/---

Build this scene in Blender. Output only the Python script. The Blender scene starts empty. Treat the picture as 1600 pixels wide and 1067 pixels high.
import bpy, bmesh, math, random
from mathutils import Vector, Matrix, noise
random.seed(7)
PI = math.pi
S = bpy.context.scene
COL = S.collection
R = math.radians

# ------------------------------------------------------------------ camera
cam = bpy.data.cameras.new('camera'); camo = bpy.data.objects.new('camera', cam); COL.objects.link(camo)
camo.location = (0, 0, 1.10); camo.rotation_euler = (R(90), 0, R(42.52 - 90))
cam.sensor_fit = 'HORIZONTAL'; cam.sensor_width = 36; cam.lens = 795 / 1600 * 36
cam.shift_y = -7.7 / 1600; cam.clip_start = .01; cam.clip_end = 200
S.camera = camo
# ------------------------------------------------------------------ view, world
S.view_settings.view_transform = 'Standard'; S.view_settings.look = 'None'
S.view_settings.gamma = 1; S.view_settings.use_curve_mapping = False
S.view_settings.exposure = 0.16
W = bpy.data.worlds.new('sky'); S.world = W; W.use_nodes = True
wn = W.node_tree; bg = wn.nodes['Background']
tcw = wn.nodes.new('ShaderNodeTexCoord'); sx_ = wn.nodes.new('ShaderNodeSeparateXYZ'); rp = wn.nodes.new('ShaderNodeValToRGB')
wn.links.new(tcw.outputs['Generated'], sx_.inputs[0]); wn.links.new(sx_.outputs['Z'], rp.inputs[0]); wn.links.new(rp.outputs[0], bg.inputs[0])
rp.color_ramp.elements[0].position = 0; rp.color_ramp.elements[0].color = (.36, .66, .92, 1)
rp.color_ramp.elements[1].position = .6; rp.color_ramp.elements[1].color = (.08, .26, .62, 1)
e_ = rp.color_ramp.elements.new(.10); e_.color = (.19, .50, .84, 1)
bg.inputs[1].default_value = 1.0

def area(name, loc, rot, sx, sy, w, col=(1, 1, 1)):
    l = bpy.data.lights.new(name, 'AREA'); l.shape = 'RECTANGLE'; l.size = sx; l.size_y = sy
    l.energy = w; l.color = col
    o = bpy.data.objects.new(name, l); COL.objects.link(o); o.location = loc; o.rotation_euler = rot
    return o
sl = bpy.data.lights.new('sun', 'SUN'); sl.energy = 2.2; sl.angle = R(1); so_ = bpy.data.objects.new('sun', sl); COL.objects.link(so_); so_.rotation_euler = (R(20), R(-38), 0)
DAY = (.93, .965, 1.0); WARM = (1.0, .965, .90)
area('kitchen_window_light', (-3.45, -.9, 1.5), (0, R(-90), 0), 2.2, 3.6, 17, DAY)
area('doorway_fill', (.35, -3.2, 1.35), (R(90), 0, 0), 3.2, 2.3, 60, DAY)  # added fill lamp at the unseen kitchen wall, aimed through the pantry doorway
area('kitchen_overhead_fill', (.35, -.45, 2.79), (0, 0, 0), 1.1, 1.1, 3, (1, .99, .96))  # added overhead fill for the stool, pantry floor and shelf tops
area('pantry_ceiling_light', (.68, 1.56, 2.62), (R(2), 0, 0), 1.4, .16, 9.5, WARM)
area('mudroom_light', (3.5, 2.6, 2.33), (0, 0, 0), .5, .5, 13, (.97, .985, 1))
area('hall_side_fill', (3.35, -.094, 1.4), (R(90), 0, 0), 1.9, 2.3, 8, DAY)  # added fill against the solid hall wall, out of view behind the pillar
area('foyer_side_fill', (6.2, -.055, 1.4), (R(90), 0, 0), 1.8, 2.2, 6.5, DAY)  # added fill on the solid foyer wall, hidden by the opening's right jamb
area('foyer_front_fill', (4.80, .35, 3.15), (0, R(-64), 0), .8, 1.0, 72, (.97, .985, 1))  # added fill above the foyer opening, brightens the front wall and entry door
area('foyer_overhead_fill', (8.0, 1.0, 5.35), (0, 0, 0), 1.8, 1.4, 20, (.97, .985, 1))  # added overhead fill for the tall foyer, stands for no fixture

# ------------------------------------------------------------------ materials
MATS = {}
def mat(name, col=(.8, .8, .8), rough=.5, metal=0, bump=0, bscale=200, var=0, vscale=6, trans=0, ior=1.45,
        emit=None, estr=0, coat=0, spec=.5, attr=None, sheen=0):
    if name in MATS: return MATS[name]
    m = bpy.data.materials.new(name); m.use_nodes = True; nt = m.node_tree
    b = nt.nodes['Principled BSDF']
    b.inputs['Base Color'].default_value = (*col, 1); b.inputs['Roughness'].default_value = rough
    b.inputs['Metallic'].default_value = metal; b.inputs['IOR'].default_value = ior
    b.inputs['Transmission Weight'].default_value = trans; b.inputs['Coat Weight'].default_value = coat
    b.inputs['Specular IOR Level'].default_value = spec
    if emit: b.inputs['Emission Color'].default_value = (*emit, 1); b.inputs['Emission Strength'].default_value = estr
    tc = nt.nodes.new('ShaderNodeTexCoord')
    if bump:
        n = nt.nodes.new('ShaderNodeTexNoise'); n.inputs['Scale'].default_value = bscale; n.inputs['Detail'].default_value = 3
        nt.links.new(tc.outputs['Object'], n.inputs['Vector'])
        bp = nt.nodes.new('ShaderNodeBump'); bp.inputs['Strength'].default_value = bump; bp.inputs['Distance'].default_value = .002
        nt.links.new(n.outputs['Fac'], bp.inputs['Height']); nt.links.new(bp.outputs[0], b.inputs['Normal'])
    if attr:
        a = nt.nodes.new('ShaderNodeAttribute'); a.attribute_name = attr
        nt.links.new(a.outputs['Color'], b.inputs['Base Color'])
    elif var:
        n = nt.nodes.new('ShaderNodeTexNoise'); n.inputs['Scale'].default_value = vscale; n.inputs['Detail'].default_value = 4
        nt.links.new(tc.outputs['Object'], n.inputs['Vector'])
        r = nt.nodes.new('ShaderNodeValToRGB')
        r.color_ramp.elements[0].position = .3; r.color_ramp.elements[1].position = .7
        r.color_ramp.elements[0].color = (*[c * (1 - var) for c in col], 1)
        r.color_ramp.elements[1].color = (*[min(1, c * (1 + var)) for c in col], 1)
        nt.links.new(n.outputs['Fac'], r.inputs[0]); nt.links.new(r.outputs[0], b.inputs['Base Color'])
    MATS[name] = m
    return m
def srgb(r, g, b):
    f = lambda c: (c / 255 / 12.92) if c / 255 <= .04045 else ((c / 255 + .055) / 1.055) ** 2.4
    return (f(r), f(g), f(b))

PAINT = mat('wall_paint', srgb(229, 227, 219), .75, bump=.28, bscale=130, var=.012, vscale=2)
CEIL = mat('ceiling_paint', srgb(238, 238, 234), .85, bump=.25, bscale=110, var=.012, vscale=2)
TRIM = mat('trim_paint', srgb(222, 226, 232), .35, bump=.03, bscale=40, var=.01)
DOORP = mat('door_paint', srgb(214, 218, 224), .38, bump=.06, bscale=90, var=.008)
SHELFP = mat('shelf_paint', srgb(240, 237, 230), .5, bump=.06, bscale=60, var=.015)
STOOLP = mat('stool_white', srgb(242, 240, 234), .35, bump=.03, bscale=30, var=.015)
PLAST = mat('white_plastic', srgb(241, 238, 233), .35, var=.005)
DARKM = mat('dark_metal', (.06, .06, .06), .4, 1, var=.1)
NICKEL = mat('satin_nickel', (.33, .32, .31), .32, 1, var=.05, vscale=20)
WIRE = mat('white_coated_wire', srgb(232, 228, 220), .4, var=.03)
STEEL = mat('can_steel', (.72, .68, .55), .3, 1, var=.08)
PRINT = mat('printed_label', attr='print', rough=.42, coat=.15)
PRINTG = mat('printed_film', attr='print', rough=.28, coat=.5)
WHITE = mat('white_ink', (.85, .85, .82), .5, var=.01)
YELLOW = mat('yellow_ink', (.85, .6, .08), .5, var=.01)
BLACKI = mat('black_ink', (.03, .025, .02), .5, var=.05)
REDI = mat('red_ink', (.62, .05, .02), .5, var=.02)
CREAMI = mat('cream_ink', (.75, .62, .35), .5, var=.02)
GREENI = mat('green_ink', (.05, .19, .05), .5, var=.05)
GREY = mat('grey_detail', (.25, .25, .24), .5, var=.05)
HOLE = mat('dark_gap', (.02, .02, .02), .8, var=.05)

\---

*Task*
From the top of the listing above, restate each line word for word up to and including the line with "R = math.radians"; add nothing else.

*Finished answer*
Build this scene in Blender. Output only the Python script. The Blender scene starts empty. Treat the picture as 1600 pixels wide and 1067 pixels high.
import bpy, bmesh, math, random
from mathutils import Vector, Matrix, noise
random.seed(7)
PI = math.pi
S = bpy.context.scene
COL = S.collection
R = math.radians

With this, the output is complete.